Houthi leader Abdul Malik al-Houthi warned Thursday that his movement would strike Saudi Arabia's oil facilities and other critical infrastructure if Riyadh intensifies what he described as aggression against Yemen, raising the prospect of a sharp new escalation in a conflict that has simmered since a 2022 ceasefire largely froze the front lines.
"All Saudi oil facilities and vital installations are targets for our missiles and drones if it gets itself involved in a full-scale aggression against our country and moves towards escalation," al-Houthi said in a televised address, also threatening to target Riyadh's international airport directly in retaliation for strikes on Sanaa's.
The warning comes days after the most significant exchange of fire between the Houthis and Saudi Arabia since a United Nations-backed ceasefire went into effect in 2022.
The Sanaa airport strike on Monday was claimed by Yemen's internationally recognized government, based in Aden, which said it targeted the runway to prevent an Iranian aircraft from landing in violation of what it considers legitimate airspace controls.
The Iran-backed Houthis, who control Sanaa and much of northern Yemen, accused Saudi Arabia of responsibility for the strike and retaliated with ballistic missiles and drones aimed at Abha International Airport in Saudi Arabia's mountainous southern region.
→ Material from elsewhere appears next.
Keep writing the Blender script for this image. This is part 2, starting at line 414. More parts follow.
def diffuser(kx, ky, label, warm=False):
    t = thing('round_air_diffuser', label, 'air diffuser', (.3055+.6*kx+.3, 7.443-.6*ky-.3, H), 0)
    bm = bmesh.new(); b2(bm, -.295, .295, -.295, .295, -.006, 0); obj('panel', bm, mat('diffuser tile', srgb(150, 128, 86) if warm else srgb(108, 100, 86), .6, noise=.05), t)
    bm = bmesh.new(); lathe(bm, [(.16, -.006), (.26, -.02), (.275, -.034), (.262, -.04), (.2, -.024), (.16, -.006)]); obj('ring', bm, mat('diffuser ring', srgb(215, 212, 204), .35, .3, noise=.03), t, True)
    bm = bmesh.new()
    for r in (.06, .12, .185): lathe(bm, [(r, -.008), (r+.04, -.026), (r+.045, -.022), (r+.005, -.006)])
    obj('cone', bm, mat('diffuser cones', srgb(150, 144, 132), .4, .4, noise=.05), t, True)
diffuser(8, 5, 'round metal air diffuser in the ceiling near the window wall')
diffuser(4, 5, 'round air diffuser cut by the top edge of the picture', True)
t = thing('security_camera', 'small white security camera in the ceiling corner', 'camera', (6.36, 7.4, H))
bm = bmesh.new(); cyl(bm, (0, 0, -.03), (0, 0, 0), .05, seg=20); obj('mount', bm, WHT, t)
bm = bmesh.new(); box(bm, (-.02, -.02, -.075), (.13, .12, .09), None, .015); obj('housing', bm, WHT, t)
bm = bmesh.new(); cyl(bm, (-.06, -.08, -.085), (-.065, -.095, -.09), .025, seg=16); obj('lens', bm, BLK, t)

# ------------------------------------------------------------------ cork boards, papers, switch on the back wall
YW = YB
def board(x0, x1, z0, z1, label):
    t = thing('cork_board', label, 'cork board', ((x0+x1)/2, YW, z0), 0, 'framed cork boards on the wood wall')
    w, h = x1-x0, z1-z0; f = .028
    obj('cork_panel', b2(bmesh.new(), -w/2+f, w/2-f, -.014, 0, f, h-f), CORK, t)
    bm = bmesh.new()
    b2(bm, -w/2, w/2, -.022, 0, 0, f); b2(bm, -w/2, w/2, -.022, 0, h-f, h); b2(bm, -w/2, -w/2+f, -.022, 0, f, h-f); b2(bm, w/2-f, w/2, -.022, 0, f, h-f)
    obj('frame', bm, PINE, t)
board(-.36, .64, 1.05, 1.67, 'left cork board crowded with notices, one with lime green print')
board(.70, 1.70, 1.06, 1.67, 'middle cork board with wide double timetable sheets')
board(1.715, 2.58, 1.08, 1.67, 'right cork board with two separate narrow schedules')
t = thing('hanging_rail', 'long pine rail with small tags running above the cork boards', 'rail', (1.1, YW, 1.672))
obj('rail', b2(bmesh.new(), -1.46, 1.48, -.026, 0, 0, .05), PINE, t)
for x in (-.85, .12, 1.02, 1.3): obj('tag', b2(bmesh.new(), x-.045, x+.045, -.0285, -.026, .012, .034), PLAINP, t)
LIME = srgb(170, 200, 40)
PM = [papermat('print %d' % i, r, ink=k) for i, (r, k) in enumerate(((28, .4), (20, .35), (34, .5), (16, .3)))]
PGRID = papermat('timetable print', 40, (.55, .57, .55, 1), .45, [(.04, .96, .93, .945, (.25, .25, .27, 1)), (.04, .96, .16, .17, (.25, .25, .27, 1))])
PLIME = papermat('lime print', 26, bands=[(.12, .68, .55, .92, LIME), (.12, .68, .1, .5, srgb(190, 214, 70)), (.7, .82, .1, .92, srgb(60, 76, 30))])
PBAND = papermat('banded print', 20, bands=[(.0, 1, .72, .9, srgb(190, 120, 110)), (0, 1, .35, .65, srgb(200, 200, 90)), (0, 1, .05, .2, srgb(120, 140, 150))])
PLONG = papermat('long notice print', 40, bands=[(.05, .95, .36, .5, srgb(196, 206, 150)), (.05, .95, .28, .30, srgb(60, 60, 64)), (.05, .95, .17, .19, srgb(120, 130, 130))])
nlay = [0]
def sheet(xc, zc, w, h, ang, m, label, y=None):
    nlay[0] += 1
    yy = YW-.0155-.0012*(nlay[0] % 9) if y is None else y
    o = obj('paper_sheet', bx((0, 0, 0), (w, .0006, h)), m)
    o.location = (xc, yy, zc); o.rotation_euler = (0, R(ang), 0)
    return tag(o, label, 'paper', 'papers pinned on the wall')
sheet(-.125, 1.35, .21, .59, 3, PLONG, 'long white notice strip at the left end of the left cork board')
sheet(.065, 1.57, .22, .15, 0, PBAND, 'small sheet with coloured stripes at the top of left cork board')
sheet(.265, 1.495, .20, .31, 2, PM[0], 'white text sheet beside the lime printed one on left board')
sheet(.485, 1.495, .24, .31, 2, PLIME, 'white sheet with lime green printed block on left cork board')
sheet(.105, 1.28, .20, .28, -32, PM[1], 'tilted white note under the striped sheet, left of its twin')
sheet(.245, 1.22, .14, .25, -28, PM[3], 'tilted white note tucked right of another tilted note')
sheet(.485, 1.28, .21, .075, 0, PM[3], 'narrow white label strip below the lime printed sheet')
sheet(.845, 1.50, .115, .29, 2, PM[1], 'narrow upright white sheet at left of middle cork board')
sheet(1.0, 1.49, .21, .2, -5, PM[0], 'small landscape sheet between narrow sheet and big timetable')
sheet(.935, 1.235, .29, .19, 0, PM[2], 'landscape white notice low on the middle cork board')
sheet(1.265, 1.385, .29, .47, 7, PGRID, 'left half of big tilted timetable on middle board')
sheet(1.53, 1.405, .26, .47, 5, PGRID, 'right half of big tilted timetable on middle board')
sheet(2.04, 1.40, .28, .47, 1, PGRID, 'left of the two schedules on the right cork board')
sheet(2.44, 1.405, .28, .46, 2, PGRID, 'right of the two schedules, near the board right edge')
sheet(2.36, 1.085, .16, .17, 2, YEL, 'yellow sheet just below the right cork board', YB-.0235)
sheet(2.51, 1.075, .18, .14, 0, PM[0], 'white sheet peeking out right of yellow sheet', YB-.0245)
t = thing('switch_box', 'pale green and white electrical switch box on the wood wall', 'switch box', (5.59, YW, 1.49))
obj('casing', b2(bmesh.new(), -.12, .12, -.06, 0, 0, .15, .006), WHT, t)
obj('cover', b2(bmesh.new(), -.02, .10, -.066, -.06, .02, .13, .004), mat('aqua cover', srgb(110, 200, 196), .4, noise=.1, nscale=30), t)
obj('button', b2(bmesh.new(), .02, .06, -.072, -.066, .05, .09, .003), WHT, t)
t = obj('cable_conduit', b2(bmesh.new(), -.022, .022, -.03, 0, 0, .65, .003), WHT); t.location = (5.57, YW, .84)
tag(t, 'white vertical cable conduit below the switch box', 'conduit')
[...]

Saudi authorities said their air defenses intercepted the incoming projectiles and reported no casualties. On Tuesday, the Houthis also said they had shot down a Saudi-operated reconnaissance drone.
The immediate trigger for the standoff is a contested Iranian flight into Yemeni airspace.
For more than a decade, aircraft seeking to land in Sanaa have been required to obtain prior clearance from the Saudi-led coalition, an arrangement the coalition says it enforces at the request of the Yemeni government.
The Houthis and Tehran appear to have challenged that arrangement by organizing direct flights from Iran, an approach that angered Aden and its backers.
Yemen's ambassador to the United Nations, Abdullah al-Saadi, told the Security Council on Monday that the plane in question was linked to Iran's Revolutionary Guard Corps and carried what he characterized as personnel and military or dual-use equipment.
The Yemeni government had offered to transport the Houthi delegation, which had been attending a ceremony in Tehran, on a Yemeni airline instead.
The aircraft ultimately diverted and landed at Hodeidah Airport in western Yemen after switching off its tracking systems.
al-Houthi framed the confrontation in blunt, symmetrical terms. "The equation is airports for airports, ports for ports, and a blockade for a blockade," he said.
Hans Grundberg, the UN special envoy for Yemen, said his office had contacted military representatives from all sides, urging them "to de-escalate and refrain from any actions that would risk a new cycle of violence in Yemen."
The exchange has revived fears of a broader collapse of the fragile ceasefire that has mostly held since 2022, following years of devastating conflict that the United Nations has described as one of the world's worst humanitarian crises.
Saudi Arabia intervened militarily in Yemen in 2015 in support of the internationally recognized government after the Houthis seized Sanaa and forced the administration to relocate south.
The war produced mass displacement, widespread famine, and extensive civilian casualties before the truce cooled direct hostilities between Riyadh and the rebel movement.